Erfahrungen mit den seither angelegten Radwegen
Foto:
Radweg benutzen = Hindernisfahrt! Ob Baustelle, Sperrmüll oder parkende Autos - der Radweg ist immer wieder versperrt, oft ist nicht einmal ein Umfahren der Hindernisse möglich.

Auf den Bürgersteig-Radwegen kommt es ständig zu Konflikten mit Fußgängern und deren Hunden. Die Radwege sind für Fuß­gänger nicht deutlich genug als Fahr­bahn erkennbar. Teilweise bleibt Fuß­gängern aber auch nichts anderes übrig, als auf dem Radweg zu laufen. Diese Situation ist oft vor Geschäften mit Auslagen auf dem Bürger­steig zu beobachten. Da die Ver­sorgungs­leitungen meistens im Bereich der Radwege liegen, zwingen viele Baus­tellen den Rad­fahrer zum Aus­weichen auf den Geh­weg oder die Fahr­bahn. Falsch parkende Kraft­fahr­zeuge und Sperr­müll haben die gleiche Wirkung. Ein Über­holen lang­samer Rad­fahrer durch schnellere ist nicht oder nur durch Benutzen des Geh­weges möglich.

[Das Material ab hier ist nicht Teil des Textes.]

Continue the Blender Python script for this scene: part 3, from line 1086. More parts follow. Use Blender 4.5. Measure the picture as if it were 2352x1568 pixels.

Weit gefähr­licher aber sind die sich erge­benden Konflikte mit Kraft­fahr­zeugen an Kreu­zungen und Ein­fahrten. Hier kommt es schwer­punkt­mäßig zu Unfällen. Haupt­ur­sache ist die fehlende Sicht­bezie­hung zwischen rechts oder links abbiegendem Kraft­fahr­zeug und gerade­aus fahrenden Rad­fahrern. Die Sicht­behinder­ungen entstehen meistens durch bis dicht an die Kreuzung heran­reichende Stell­plätze für Kraft­fahr­zeuge. Teilweise versperren auch Schalt­kästen oder Pflanzungen die Sicht. Häufig vergessen Kraft­fahrer vor dem Abbiegen den 'Radfahrer­blick' nach rechts hinten.